Heterotopia
A group show staged at the School Amsterdam

News published January 21st 2019

HE.RO x Tijdgenoten #6: Heterotopia
24 January - 24 February 2019
Opening reception: Thursday 24 January from 20 to 01 hrs 
Location: De School, Jan van Breemenstraat 1, 1056 AB Amsterdam, Thurs- Sat, 15-19 hrs
Performance by: Lara Verheijden 
Music by: Thomas and Dorien van Linge

First there are the utopias... They present society itself in a perfected form, or else society turned upside down, but in any case these utopias are fundamentally unreal spaces. 
There are also, probably in every culture, in every civilization, real places… which are something like counter-sites, a kind of effectively enacted utopia in which the real sites, all the other real sites that can be found within the culture, are simultaneously represented, contested, and inverted... Because these places are absolutely different from all the sites that they reflect and speak about, I shall call them, by way of contrast to utopias, heterotopias.

Foucault, Michel. “Of Other Spaces, Heterotopias.” Translated from Architecture, Mouvement, Continuité no. 5 (1984): 46-49.

HE.RO presents Tijdgenoten #6: Heterotopia , a group show staged in at De School, one of Amsterdam’s foremost dance clubs. It is the fourth contemporary art exhibition staged at De School, the previous ones staged by Stedelijk Museum, Amsterdam and the Eye Film Museum. 

The idea for the exhibition emerged from a conversation between artist and DJ Thomas van Linge and HE.RO’s gallerist Gabriel Rolt on the parallels between galleries and night clubs as spaces for alternative ways of thinking and being. Following that thread, the exhibition brings together artworks, scattered through the club, that both manifest and explore the idea of ‘other’ spaces that allow and foster difference.  

Some works do this physically; Thomas van Linge’s specially conceived sculptural installation adapts a large, stainless steel urinal (a dirty, contemporary iteration of Duchamp’s Fountain) and places it in a common space within the club, metaphorically bringing that particular heterotopia – the club toilet – into the open. Using a similar tactic of repurposing, Aukje Dekker's work In the end everything will be ok and if it's not it's not the end, takes a mechanical rodeo bull, once a fair ground ride, and transforms it into a kinetic sculpture, its grinding at once balletic and futile. Atelier van Lieshout’s Sensory Deprivation Helmet, meanwhile takes the idea of the heterotopia to one logical conclusion – being a wearable sculpture that entirely blocks the outside world.

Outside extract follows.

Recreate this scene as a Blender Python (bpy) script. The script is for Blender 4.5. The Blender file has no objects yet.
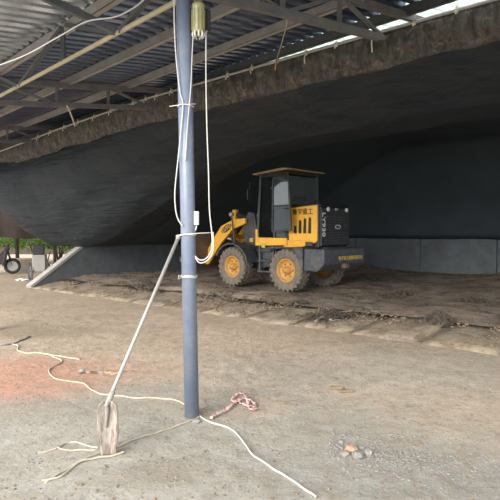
import bpy, bmesh, math, random
import numpy as np
from mathutils import Vector, Matrix, noise
random.seed(7)
S = bpy.context.scene
COL = S.collection
PI = math.pi
# ---------------------------------------------------------------- camera, sky, sun, exposure
CAMZ = 1.6
cd = bpy.data.cameras.new('camera'); cam = bpy.data.objects.new('camera', cd); COL.objects.link(cam)
cam.location = (0, 0, CAMZ); PITCH = math.atan(20/500)
cam.rotation_euler = (PI/2 - PITCH, 0, 0)
cd.sensor_width = 36; cd.sensor_height = 36; cd.lens = 36.0; cd.clip_start = .05; cd.clip_end = 500
S.camera = cam
S.view_settings.view_transform = 'Standard'; S.view_settings.look = 'None'
S.view_settings.gamma = 1; S.view_settings.use_curve_mapping = False
S.view_settings.exposure = 1.15
w = bpy.data.worlds.new('overcast_sky'); S.world = w; w.use_nodes = True
w.node_tree.nodes['Background'].inputs[0].default_value = (.90, .95, 1.0, 1)
w.node_tree.nodes['Background'].inputs[1].default_value = 1.0
sd = bpy.data.lights.new('hazy_sun', 'SUN'); sun = bpy.data.objects.new('hazy_sun', sd); COL.objects.link(sun)
sd.energy = 2.7; sd.angle = math.radians(40); sd.color = (1, .95, .88)
sun.rotation_euler = Vector((.50, .80, -.42)).to_track_quat('-Z', 'Y').to_euler()
S.cycles.max_bounces = 8

# ---------------------------------------------------------------- helpers
def V(*a): return Vector(a)
def tag(o, label=None, cat=None, group=None, kind=None):
    for k, v in (('label', label), ('category', cat), ('group', group), ('kind', kind)):
        if v: o[k] = v
    return o
def empty(name, loc=(0, 0, 0), rz=0, label=None, cat=None, group=None):
    o = bpy.data.objects.new(name, None); COL.objects.link(o)
    o.location = loc; o.rotation_euler = (0, 0, rz); o.empty_display_size = .1
    return tag(o, label, cat, group)
class MB:
    def __init__(s): s.v = []; s.f = []
    def add(s, vs, fs):
        n = len(s.v); s.v += [tuple(v) for v in vs]; s.f += [tuple(i+n for i in f) for f in fs]; return s
    def box(s, a, b, M=None):
        x0, y0, z0 = a; x1, y1, z1 = b
        vs = [V(x, y, z) for z in (z0, z1) for x, y in ((x0, y0), (x1, y0), (x1, y1), (x0, y1))]
        if M is not None: vs = [M @ v for v in vs]
        return s.add(vs, [(3, 2, 1, 0), (4, 5, 6, 7), (0, 1, 5, 4), (1, 2, 6, 5), (2, 3, 7, 6), (3, 0, 4, 7)])
    def bar(s, p, q, wd, ht, up=V(0, 0, 1)):
        p = Vector(p); q = Vector(q); d = (q-p).normalized()
        r = d.cross(up)
        if r.length < 1e-3: r = d.cross(V(1, 0, 0))
        r.normalize(); u = r.cross(d)
        vs = [c + r*a*wd/2 + u*b*ht/2 for c in (p, q) for a, b in ((-1, -1), (1, -1), (1, 1), (-1, 1))]
        return s.add(vs, [(0, 1, 2, 3), (7, 6, 5, 4), (0, 4, 5, 1), (1, 5, 6, 2), (2, 6, 7, 3), (3, 7, 4, 0)])
    def tube(s, pts, r, n=8, cap=True):
        pts = [Vector(p) for p in pts]; rs = r if isinstance(r, (list, tuple)) else [r]*len(pts)
        base = len(s.v); up = V(0, 0, 1); prev = None
        for i, p in enumerate(pts):
            d = (pts[min(i+1, len(pts)-1)] - pts[max(i-1, 0)])
            d = d.normalized() if d.length > 1e-9 else V(0, 0, 1)
            if prev is None:
                a = d.cross(up)
                if a.length < .1: a = d.cross(V(1, 0, 0))
            else:
                a = prev - d*prev.dot(d)
                if a.length < 1e-6: a = d.cross(up)
            a.normalize(); prev = a; b = d.cross(a)
            for k in range(n):
                t = 2*PI*k/n; s.v.append(tuple(p + (a*math.cos(t) + b*math.sin(t))*rs[i]))
        for i in range(len(pts)-1):
            for k in range(n):
                A = base+i*n+k; B = base+i*n+(k+1) % n
                s.f.append((A, B, B+n, A+n))
        if cap:
            s.f.append(tuple(base+k for k in range(n))[::-1]); e = base+(len(pts)-1)*n
            s.f.append(tuple(e+k for k in range(n)))
        return s
    def lathe(s, prof, c, ax, n=24, close=False):
        """prof: (offset along axis, radius)"""
        c = Vector(c); ax = Vector(ax).normalized(); a = ax.cross(V(0, 0, 1))
        if a.length < .1: a = ax.cross(V(1, 0, 0))
        a.normalize(); b = ax.cross(a); base = len(s.v)
        for o, r in prof:
            for k in range(n):
                t = 2*PI*k/n; s.v.append(tuple(c + ax*o + (a*math.cos(t)+b*math.sin(t))*r))
        m = len(prof)
        for i in range(m if close else m-1):
            for k in range(n):
                A = base+i*n+k; B = base+i*n+(k+1) % n; C = base+((i+1) % m)*n+(k+1) % n; D = base+((i+1) % m)*n+k
                s.f.append((A, D, C, B))
        return s
    def prism(s, poly, y0, y1):
        """side profile (x,z) pulled from y0 to y1"""
        n = len(poly)
        vs = [(x, y0, z) for x, z in poly] + [(x, y1, z) for x, z in poly]
        return s.add(vs, [tuple(range(n))[::-1], tuple(range(n, 2*n))] + [(i, (i+1) % n, (i+1) % n+n, i+n) for i in range(n)])
    def build(s, name, mat, parent=None, smooth=False, bevel=0, sub=0):
        me = bpy.data.meshes.new(name); me.from_pydata(s.v, [], s.f); me.update()
        bm = bmesh.new(); bm.from_mesh(me); bmesh.ops.recalc_face_normals(bm, faces=bm.faces); bm.to_mesh(me); bm.free()
        o = bpy.data.objects.new(name, me); COL.objects.link(o); o.parent = parent
        if mat: me.materials.append(mat)
        if smooth:
            for p in me.polygons: p.use_smooth = True
        if bevel:
            m = o.modifiers.new('bevel', 'BEVEL'); m.width = bevel; m.segments = 2; m.limit_method = 'ANGLE'; m.angle_limit = .6
        if sub:
            m = o.modifiers.new('sub', 'SUBSURF'); m.levels = sub; m.render_levels = sub
        return o
def share(o, parent=None):
    c = o.copy(); COL.objects.link(c); c.parent = parent
    return c
def text_part(body, size, name, mat, parent, M, extrude=.003, sx=1):
    cu = bpy.data.curves.new('txt', 'FONT'); cu.body = body; cu.size = size; cu.extrude = extrude
    cu.align_x = 'CENTER'; cu.align_y = 'CENTER'; cu.resolution_u = 2; cu.offset = size*.012
    t = bpy.data.objects.new('txt', cu); COL.objects.link(t)
    bpy.context.view_layer.update()
    me = bpy.data.meshes.new_from_object(t.evaluated_get(bpy.context.evaluated_depsgraph_get()))
    bpy.data.objects.remove(t); bpy.data.curves.remove(cu)
    me.transform(M @ Matrix.Diagonal((sx, 1, 1, 1))); me.name = name
    me.materials.clear(); me.materials.append(mat)
    o = bpy.data.objects.new(name, me); COL.objects.link(o); o.parent = parent
    return o
def sm(x):
    x = max(0., min(1., x)); return x*x*(3-2*x)
def nz(x, y, z=0, s=1.): return noise.noise(V(x*s, y*s, z*s))
def fbm(x, y, s, o=4): return sum(noise.noise(V(x*s*2**i, y*s*2**i, 3.7*i))/2**i for i in range(o))

# camera rays (only to read real positions off the photograph)
_f = V(0, math.cos(PITCH), -math.sin(PITCH)); _u = V(0, math.sin(PITCH), math.cos(PITCH))
def ray(x, y): return _f + V(1, 0, 0)*((x-250)/500) - _u*((y-250)/500)
def onz(x, y, z=0.):
    r = ray(x, y); return V(0, 0, CAMZ) + r*((z-CAMZ)/r.z)
def atd(x, y, d):
    r = ray(x, y); return V(0, 0, CAMZ) + r*(d/r.y)
# roof frame: t runs along the purlins, q across them; bay frame: s along the front of the bay, q into it. z is above eye level.
D4 = V(-.7071, .7071, 0); N4 = V(.7071, .7071, 0)
def R(t, q, z): return D4*t + N4*q + V(0, 0, z+CAMZ)
DB = V(.781, -.6245, 0); NB = V(.6245, .781, 0)
def B(s, q, z): return DB*s + NB*q + V(0, 0, z+CAMZ)
def Bg(s, q, h): return DB*s + NB*q + V(0, 0, h)

# ---------------------------------------------------------------- materials
class NT:
    def __init__(s, name):
        s.m = bpy.data.materials.new(name); s.m.use_nodes = True; s.t = s.m.node_tree; s.b = s.t.nodes['Principled BSDF']
        s.co = s.t.nodes.new('ShaderNodeTexCoord')
    def n(s, typ, **k):
        x = s.t.nodes.new(typ)
        for a, v in k.items(): setattr(x, a, v)
        return x
    def l(s, a, b): s.t.links.new(a, b)
    def noise(s, scale, detail=6, rough=.6, coord=None, stretch=None, dist=0):
        x = s.n('ShaderNodeTexNoise'); x.inputs['Scale'].default_value = scale; x.inputs['Detail'].default_value = detail
        x.inputs['Roughness'].default_value = rough; x.inputs['Distortion'].default_value = dist
        src = coord or s.co.outputs['Object']
        if stretch:
            mp = s.n('ShaderNodeMapping'); mp.inputs['Scale'].default_value = stretch[0]; mp.inputs['Rotation'].default_value = stretch[1]
            s.l(src, mp.inputs[0]); src = mp.outputs[0]
        s.l(src, x.inputs['Vector']); return x.outputs['Fac']
    def ramp(s, fac, stops):
        x = s.n('ShaderNodeValToRGB'); e = x.color_ramp.elements
        while len(e) < len(stops): e.new(.5)
        for i, (p, c) in enumerate(stops):
            e[i].position = p; e[i].color = (c, c, c, 1) if not isinstance(c, tuple) else (*c, 1)
        s.l(fac, x.inputs[0]); return x.outputs['Color']
    def mix(s, fac, a, b, mode='MIX'):
        x = s.n('ShaderNodeMix', data_type='RGBA', blend_type=mode)
        for i, v in ((0, fac), (6, a), (7, b)):
            if hasattr(v, 'is_linked') or isinstance(v, bpy.types.NodeSocket): s.l(v, x.inputs[i])
            elif i == 0: x.inputs[0].default_value = v
            else: x.inputs[i].default_value = (*v, 1)
        return x.outputs[2]
    def math(s, op, a, b=0.):
        x = s.n('ShaderNodeMath', operation=op)
        for i, v in enumerate((a, b)):
            if isinstance(v, bpy.types.NodeSocket): s.l(v, x.inputs[i])
            else: x.inputs[i].default_value = v
        return x.outputs[0]
    def bump(s, h, strength=.5, dist=.02):
        x = s.n('ShaderNodeBump'); x.inputs['Strength'].default_value = strength; x.inputs['Distance'].default_value = dist
        s.l(h, x.inputs['Height']); s.l(x.outputs[0], s.b.inputs['Normal'])
    def blob(s, c, r, soft=.5, nz=None, amp=0):
        """soft round mask in object xy"""
        mp = s.n('ShaderNodeMapping', vector_type='POINT')
        mp.inputs['Location'].default_value = (-c[0]/r[0], -c[1]/r[1], 0); mp.inputs['Scale'].default_value = (1/r[0], 1/r[1], 0)
        s.l(s.co.outputs['Object'], mp.inputs[0])
        ln = s.n('ShaderNodeVectorMath', operation='LENGTH'); s.l(mp.outputs[0], ln.inputs[0]); v = ln.outputs['Value']
        if nz is not None: v = s.math('ADD', v, s.math('MULTIPLY', s.math('SUBTRACT', nz, .5), amp))
        mr = s.n('ShaderNodeMapRange'); mr.inputs[1].default_value = 1+soft/2; mr.inputs[2].default_value = 1-soft/2
        s.l(v, mr.inputs[0]); return mr.outputs[0]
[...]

Others explore different spaces and spaces of difference visually; Desiree Dolron’s video-work, I will show you fear in a handful of dust II , is a high definition video of the gentle movement of dust particles in the air, bringing us into the micro world that always surrounds us but we seldom notice. Andreas Kassapis’ Red Movie #5, shot on Super 8, takes immerses us in a realm of pure colour, being a film of the colour orange painted directly onto film stock. Shezad Dawood’s film, Towards the Possible Film, meanwhile brings the speculative logic of sci-fi to the Moroccan beach on which it is filmed, weaving together archetypes, stories and histories to create a new narrative world. Similarly drawing on a well of contemporary culture, Thomas van Linge’s video Motorheadfeatures an animated, disembodied head, a contemporary deity perhaps, a cyborg mash up of machine and divinity that floats above a background of seemingly randomly edited video and dance music, a sea of culture in which the deity seems lost and befuddled. 


Other works still explore difference in the social arena. Lara Verheijden’s series of poster sized photographs, scramble the loaded modes of representation of fashion photography and the division between public and private space. Wayne Horse’s, large scale, site specific mural brings a sensibility of social critique into the show, channeling the spirit of Weimar period artists like George Grosz and Egon Schiele, a spirit that also animates his video Elephant Boy, the sad tale of a grotesque elephant-human child born to two cruelly casual and unfeeling human parents.
Essentially all artists create their own worlds, whatever the form of their work. Jake & Dinos Chapman’s video Who's Afraid of Red, White And Black? immerses us in a psychotic trip through their work. Peter Schuyff’s sculpture, Irene, a simple form of undulating lines, carved from a large section of tree trunk, seems entirely abstract and yet, like all the sculptures from this series, is a portrait of a former lover of the artist. The figuration lies in the artist’s mind, part of a world that they conjured with their work.